I'm faced with the following situation: let $X$ be a Hausdorff compact space and let $\mu$ be a regular finite Borel measure on $X$. In classes, we proved that $C(X)$ (meaning all continuous complex functions on $X$, endowed with the sup norm) are weak*-dense in $L^\infty (X, \mu)$ using Luzin's theorem. However, in the earlier lecture we proved the following lemma:
Lemma: Let $X$ be a Banach space. Then the image of the inclusion $$\iota: X \to X^{**},\quad \iota (x) = (f \mapsto f(x))$$ is weak*-dense in $X^{**}$.

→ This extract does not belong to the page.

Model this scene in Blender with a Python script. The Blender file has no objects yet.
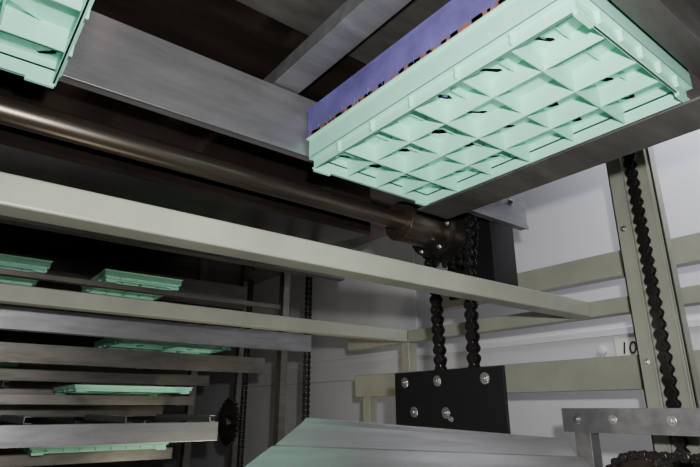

My question is: could we somehow avoid using Luzin's theorem and prove that $C(X)$ is weak*-dense in $L^\infty (X, \mu)$ using just the above lemma?
Actually, yes.
Let $M(X)$ be the space of complex regular Borel measures on $X$. By the Riesz-Markov-Kakutani theorem, $M(X)$ is the dual of $C(X)$ with the norm $|\nu|(X)$ where $|\nu|$ is the total variation of $\nu$.
$L_1(X,\mu)$ is isometrically embedded as a closed subspace in $M(X)$ via the identification $f\to fd\mu$. $|fd\mu|(X)=\int_{X}|f|d|\mu|$.
$L_\infty(X,\mu)$ is the dual of $L_1(X,\mu)$ via $\langle f,g\rangle=\int_{X} \overline{f}gd\mu$ for $f\in L_\infty(X,\mu),g\in L_1(X,\mu)$.
Now fix $f\in L_\infty(X,\mu)$. $f$ acts as a functional on $L_1(X,\mu)$. By Hahn-Banach, there is a functional $\alpha\in M(X)^*$ such that $\alpha\rvert_{L_1(X,\mu)}=f$.
Since $C(X)$ is weak-$*$ dense in $M(X)^*$, there is a net $f_\gamma\in C(X)$ such that $f_\gamma(\nu)\to \alpha(\nu)$ for all $\nu\in M(X)$. This means $$\int_{X} \overline{f_\gamma}d\nu\to\alpha(\nu)$$ for all $\nu\in M(X)$. In particular for $\nu=gd\mu$ with $g\in L_1(X,\mu)$ we have $$\int_{X}\overline{f_\gamma}gd\mu\to \alpha(gd\mu)=\int_{X}\overline{f}gd\mu$$ and this proves that $f_\gamma\to f$ in the weak-$*$ topology of $L_\infty(X,\mu)$ as the dual of $L_1(X,\mu)$.
Whether this avoids Lusin's theorem I can't tell because the assertions about the relations between $C(X),L_1(X,\mu),M(X),L_\infty(X,\mu)$ may need Lusin's theorem to prove.